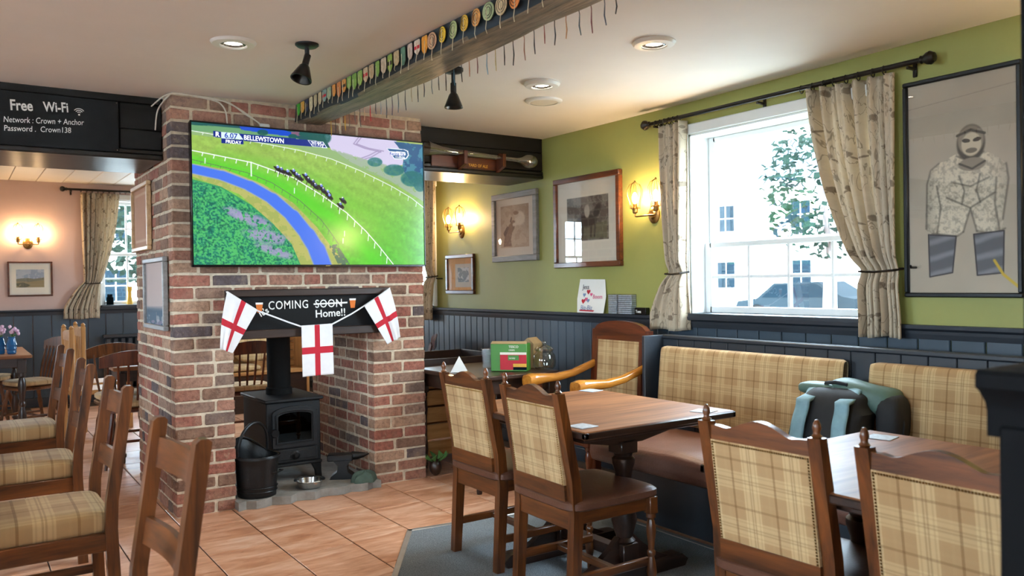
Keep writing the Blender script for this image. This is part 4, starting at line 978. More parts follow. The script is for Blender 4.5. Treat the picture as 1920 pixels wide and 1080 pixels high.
# ================================================================ WALL LAMPS
def sconce(loc, rz, label):
    t = thing('wall_lamp',label,'lamp',loc,rz,'twin caged wall lamps')
    MB().at((0,0,0),(PI/2,0,0),(1,1.2,1)).lathe([(.052,0),(.052,.008),(.042,.016),(.03,.018),(.022,.03),(0,.032)],24).build('back_plate','old_brass',t)
    mb = MB(); mb.tube([(0,-.02,0),(0,-.06,.0),(0,-.085,-.01)],.007,8); mb.build('stem','old_brass',t)
    mb = MB(); mb.tube([(-.1,-.085,.01),(-.1,-.085,-.008),(-.085,-.085,-.012),(0,-.085,-.01),(.085,-.085,-.012),(.1,-.085,-.008),(.1,-.085,.01)],.006,8); mb.build('cross_arm','old_brass',t)
    for sx in (-.1,.1):
        MB().lathe([(.012,.0),(.018,.008),(.018,.04),(.014,.046),(.014,.066),(.0,.067)],16,(sx,-.085,.01)).build('lamp_holder','old_brass',t)
        cg = MB()
        for k in range(8):
            a = 2*PI*k/8+.2; cg.tube([(sx+r_*math.cos(a),-.085+r_*math.sin(a),z_) for r_,z_ in ((.034,.04),(.034,.075),(.050,.13),(.052,.17),(.036,.205),(.006,.222))],.0022,5)
        cg.tube([(sx+.030*math.cos(a),-.085+.03*math.sin(a),.045) for a in [2*PI*k/16 for k in range(16)]],.003,5,True)
        cg.lathe([(.0,.216),(.009,.22),(.007,.23),(0,.236)],10,(sx,-.085,0)); cg.build('wire_cage','old_brass',t)
        MB().lathe([(.008,.078),(.016,.095),(.019,.115),(.015,.135),(.007,.15),(0,.154)],12,(sx,-.085,0),cap=False).build('bulb','bulb_warm',t)
    return t
sconce((XW,4.02,1.80),RX,'brass twin-bulb wall lamp with wire cages between the engraving and the curtain')
sconce((XW,6.55,1.835),RX,'brass twin-bulb wall lamp above the small picture beyond the chimney')
sconce((.725,YB,1.88),0,'brass twin-bulb wall lamp on the pink wall')
sconce((-2.2,YB,1.88),0,'brass twin-bulb wall lamp at the hidden end of the pink wall')
sconce((XW,.9,1.80),RX,'brass twin-bulb wall lamp beyond the jockey picture')
# ================================================================ CURTAINS
def curtain(name, label, loc, rz, top, tie, bot, zs, folds=7, amp=.024, seed=0):
    # local: x across, -y into room. top/tie/bot = (x0,x1); zs=(ztop,ztie,zbot)
    t = thing(name,label,'curtain',loc,rz)
    NU,NV = 90,60; r = random.Random(seed); phs = [r.uniform(0,6) for _ in range(4)]
    def edge(v):
        z = zs[0]+(zs[2]-zs[0])*v; k = (zs[0]-z)/(zs[0]-zs[1])
        if k <= 1: s = k**2.2; s = .35*k+.65*s; return top[0]+(tie[0]-top[0])*s, top[1]+(tie[1]-top[1])*s, z, k
        q = (k-1)/((zs[0]-zs[2])/(zs[0]-zs[1])-1); s = min(1,q*1.4)**.7; return tie[0]+(bot[0]-tie[0])*s, tie[1]+(bot[1]-tie[1])*s, z, k
    def fn(u,v):
        a,b,z,k = edge(v); x = a+(b-a)*u; wdt = abs(b-a)/abs(top[1]-top[0])
        pinch = math.exp(-((k-1)/.05)**2)
        am = amp*(1.15-.5*pinch)*(.75+.35*math.sin(phs[0]+3*u))
        y = -.045-am*math.sin(2*PI*folds*u+phs[1]+.5*math.sin(3*v+phs[2]))-.5*am*math.sin(2*PI*folds*2.3*u+phs[3])-.02*(1-pinch)*min(1,k)
        return (x, y, z+.006*math.sin(9*u+phs[2])*v)
    mb = MB(); mb.grid(fn,NU,NV); me = mb.mesh('drape',True,2.5,recalc=False)
    uv = me.uv_layers.new(name='UVMap'); Wd = abs(top[1]-top[0])*1.5; Ht = zs[0]-zs[2]
    for lp in me.loops: i = lp.vertex_index; uv.data[lp.index].uv = ((i%NU)/(NU-1)*Wd, (1-(i//NU)/(NV-1))*Ht)
    o = link('drape',me,'curtain_print',t); m = o.modifiers.new('thick','SOLIDIFY'); m.thickness = .003
    xa,xb = min(tie),max(tie); mb = MB(); mb.tube([(xa-.012,-.04,zs[1]),(xa+.01,-.09,zs[1]-.004),((xa+xb)/2,-.10,zs[1]-.008),(xb-.01,-.09,zs[1]-.002),(xb+.012,-.03,zs[1]+.006),((xa+xb)/2,-.012,zs[1]+.004)],.006,6,True); mb.build('tie_back','dark_metal',t)
    return t
def pole(name, label, loc, rz, x0, x1, rings, brk):
    t = thing(name,label,'curtain rod',loc,rz)
    MB().tube([(x0,-.075,0),(x1,-.075,0)],.013,12).build('rod','dark_metal',t)
    for xx,s in ((x0,-1),(x1,1)): MB().at((xx,-.075,0),(0,s*PI/2,0)).lathe([(.013,-.01),(.02,0),(.016,.01),(.03,.03),(.033,.045),(.022,.065),(0,.072)],16).build('finial','dark_metal',t)
    for xx in brk: mb = MB(); mb.box(xx-.008,xx+.008,-.075,0,-.028,-.014,.003); mb.box(xx-.01,xx+.01,-.012,0,-.06,.02,.003); mb.build('bracket','dark_metal',t)
    for xx in rings: MB().at((xx,-.075,-.008),(0,PI/2,.15)).tube([(.021*math.cos(a),.021*math.sin(a),0) for a in [2*PI*k/14 for k in range(14)]],.003,5,True).build('ring','dark_metal',t)
    return t
Yc = 3.05   # local x = Yc - worldY on the right wall
pole('curtain_pole','long black iron curtain pole above the window over the bench',(XW,Yc,2.392),RX,Yc-3.98,Yc-2.13,[Yc-y for y in (3.92,3.88,3.84,3.80,3.76,3.72,2.80,2.73,2.66,2.60,2.53,2.46,2.38,2.32)],[Yc-3.94,Yc-3.1,Yc-2.2])
curtain('curtain','bird-print curtain tied back nearest the jockey picture',(XW,Yc,0),RX,(Yc-2.80,Yc-2.285),(Yc-2.47,Yc-2.27),(Yc-2.46,Yc-2.245),(2.37,1.39,1.055),6,.042,3)
curtain('curtain','narrow bird-print curtain tied back beside the wall lamp',(XW,Yc,0),RX,(Yc-3.94,Yc-3.68),(Yc-3.85,Yc-3.70),(Yc-4.02,Yc-3.67),(2.37,1.40,1.03),4,.032,5)
for yy,lb in ((2.20,'black hook beside the jockey picture holding the curtain tie'),(6.93,'black hook under the far lamp holding the curtain tie')):
    mb = MB(); mb.tube([(XW,yy,1.40),(XW-.06,yy,1.40),(XW-.068,yy,1.41)],.006,6); tag(mb.build('curtain_hook','black_iron'),lb,'hook')
pole('curtain_pole','black iron curtain pole across the pink wall',(2.05,YB,2.52),0,-.93,.9,[-.78+.06*k for k in range(9)],[-.88,.85])
curtain('curtain','bird-print curtain tied back on the pink wall',(2.05,YB,0),0,(-.78,-.36),(-.76,-.58),(-.98,-.60),(2.49,1.42,1.0),7,.025,8)
curtain('curtain','warm lit bird-print curtain at the far green wall beside the chimney edge',(XW,7.3,0),RX,(.06,.34),(.16,.32),(.05,.28),(2.42,1.42,1.0),5,.025,9)
pole('curtain_pole','black iron curtain pole on the far green wall',(XW,7.65,2.44),RX,-.75,.72,[.30,.36,.42,.48,.54,.60],[-.7,.68])
# ================================================================ ON THE DADO LEDGE
cd_ = thing('greeting_card','hand-drawn paper card with hearts propped on the dado ledge','card',(XW,4.66,DADO+.002),RX)
pc = [(-.15,-.045,0),(.15,-.045,0),(.155,-.022,.12),(.13,-.006,.245),(-.155,-.006,.25),(-.165,-.03,.1)]
MB().prism(pc,(0,.002,0)).build('paper','paper_white',cd_,smooth=False)
tl = -.16
text('Jess',.05,'grey_ink',cd_,(-.11,-.0215,.175),(PI/2+tl,0,0),ext=.0003); text('Boom',.045,'pink_ink',cd_,(.015,-.031,.105),(PI/2+tl,0,0),ext=.0003); text('Biz-Biz',.05,'blue_ink',cd_,(-.11,-.047,.022),(PI/2+tl,0,0),ext=.0003)
def heart(cx,cz,s,mat):
    P = []; 
    for k in range(20):
        a = 2*PI*k/20; P.append((cx+s*.06*16*math.sin(a)**3/16, cz+s*.06*(13*math.cos(a)-5*math.cos(2*a)-2*math.cos(3*a)-math.cos(4*a))/16))
    MB().prism([(x,-.0455+z*.155,z) for x,z in P],(0,-.0006,0)).build('heart',mat,cd_,smooth=False)
for a in ((-.04,.155,.35,'red_paint'),(-.085,.132,.28,'blue_ink'),(-.005,.135,.25,'pink_ink'),(-.09,.085,.36,'red_paint'),(-.058,.1,.28,'pink_ink'),(-.035,.09,.28,'blue_ink')): heart(*a)
MB().prism([(-.12,-.0475,.012),(.04,-.0475,.01),(.05,-.0465,.02),(-.12,-.0465,.022)],(0,-.0006,0)).build('red_stroke','red_paint',cd_,smooth=False)
def mats(y0,y1,lab):
    t = thing('coaster_pack',lab,'coasters',(XW-.026,(y0+y1)/2,DADO),RX,'wrapped coaster packs on the ledge')
    w_ = y1-y0
    for k in range(10): MB().box(-w_/2+.004,w_/2-.004,-.022,.022,.003+k*.0135,.014+k*.0135,.001).build('coaster','coaster_grey',t,smooth=False)
    MB().box(-w_/2,w_/2,-.0255,.0255,.001,.142,.003).build('wrap','plastic_clear',t)
mats(4.36,4.455,'narrow clear-wrapped coaster stack touching the hand-drawn card'); mats(4.205,4.35,'wider clear-wrapped coaster stack on the ledge nearer the curtain')
ts = thing('table_sign','small black sign block at the ledge end behind the curtain','sign',(XW-.022,4.13,DADO),RX)
MB().box(-.055,.055,-.02,.02,0,.05,.003).build('block','tv_black',ts); text('Tues',.028,'white_chalk',ts,(-.045,-.0206,.014),bold=.0003)
# ================================================================ FURNITURE
def turned(mb, x, y, z0, z1, r, seg=14):
    L = z1-z0; P = [(.55,0),(.62,.02),(.62,.06),(.9,.075),(.9,.10),(.6,.115),(.75,.16),(1.0,.24),(.85,.33),(.55,.40),(.8,.42),(.8,.45),(.55,.47),(.75,.56),(1.0,.66),(.8,.74),(.6,.77),(.95,.79),(.95,.83)]
    mb.lathe([(r*a,z0+L*.83/.83*b) for a,b in P],seg,(x,y,0)); mb.box(x-r,x+r,y-r,y+r,z0+L*.83,z1,.003)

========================

* [Brief]
Pull out every line in the data above that has the word "picture".

* [Solution]
Keep writing the Blender script for this image. This is part 4, starting at line 978. More parts follow. The script is for Blender 4.5. Treat the picture as 1920 pixels wide and 1080 pixels high.
sconce((XW,6.55,1.835),RX,'brass twin-bulb wall lamp above the small picture beyond the chimney')
sconce((XW,.9,1.80),RX,'brass twin-bulb wall lamp beyond the jockey picture')
curtain('curtain','bird-print curtain tied back nearest the jockey picture',(XW,Yc,0),RX,(Yc-2.80,Yc-2.285),(Yc-2.47,Yc-2.27),(Yc-2.46,Yc-2.245),(2.37,1.39,1.055),6,.042,3)
for yy,lb in ((2.20,'black hook beside the jockey picture holding the curtain tie'),(6.93,'black hook under the far lamp holding the curtain tie')):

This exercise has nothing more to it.